Of course the other 9 biotech concepts would - statistically - have failed, and you would have done your dough on them. But, again, to be generous, let's assume you are nimble enough to recognise early enough that the writing is on the wall for these 9 failed ventures and you manage to sell out before the very end, thereby salvaging some residual capital, say 20% of your initial outlay, as a quite generous average.
The maths of your total investment return position looks like this:
You started out with $10m.
You end up with one holding worth $6.5m, and 9 others worth $0.2m, for a closing portfoilo balance of around $8.3m, which equates to a Net Investment Return of
minus 18%.
And that negative outcome is based on what I think are reasonably generous assumptions that are actually in favour of such an investment strategy.
And that's just the pro forma of the pure financial aspect of things.
It takes no account of the affects on mental wealth; the stress and anxiety of the volatility inherent in these sorts of investments and their inability to match expectations with actual outcomes, compared to companies with already-established financial track records.
People may on rare occasions talk about Risk-Adjusted Investment Returns, but they never talk about
Stress-Adjusted Investment Returns.
And just as I have often observed that the mantra (which I suspect is another charming construct of the stockbroking industry) of High-Risk, High-Returns is a bit of a myth (in reality I far more often come High-Risk investments ending up generating Low Returns, while the best performing companies over time are the ones conventionally considered to be Low in Risk) - so too do I observe that investments that induce high levels of investor stress and anxiety, invariably are ones that are associated with poor returns. And vice versa.
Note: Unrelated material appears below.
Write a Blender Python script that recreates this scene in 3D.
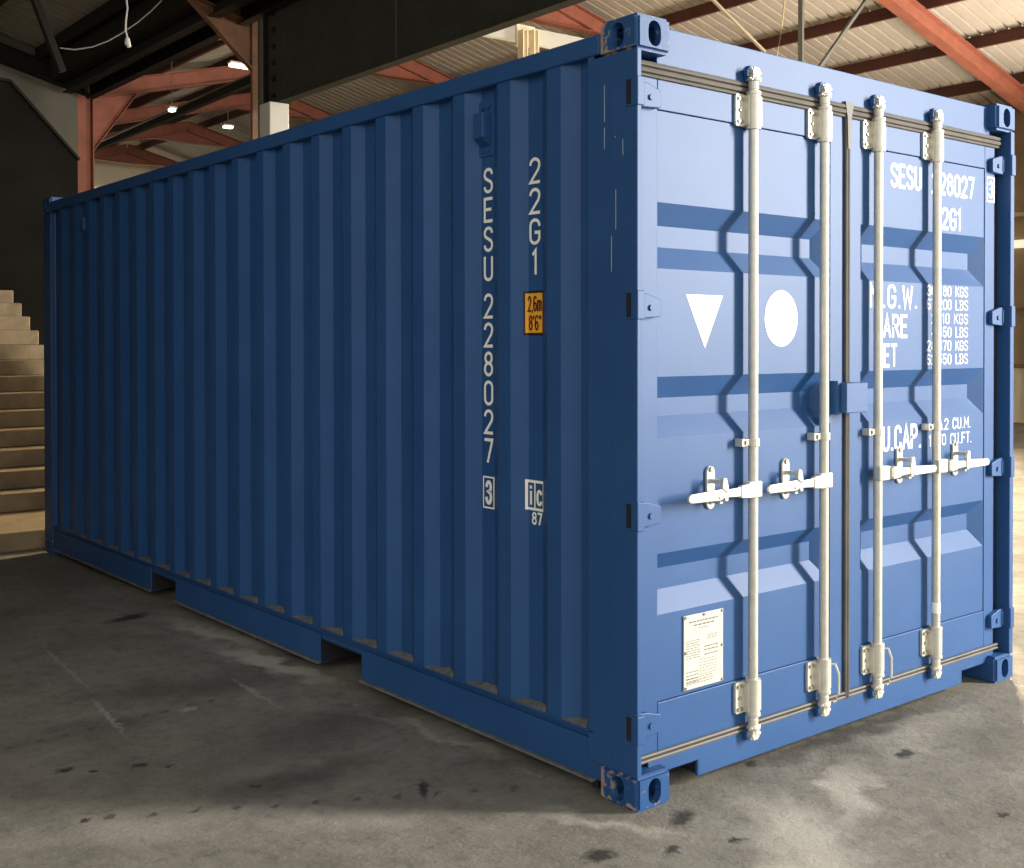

And if I thought your analogy was highly instructive, then it is matched by this canny observation of yours:
"For the record, even if these bots/algos/shorters do operate in our market, I don't get bothered by them at all, because in the long run, the performance of the underlying business will determine the share price. All of these are simply noise to my ears."
I assume you ignore this sort of noise when it erupts violently on the ARB and REH threads?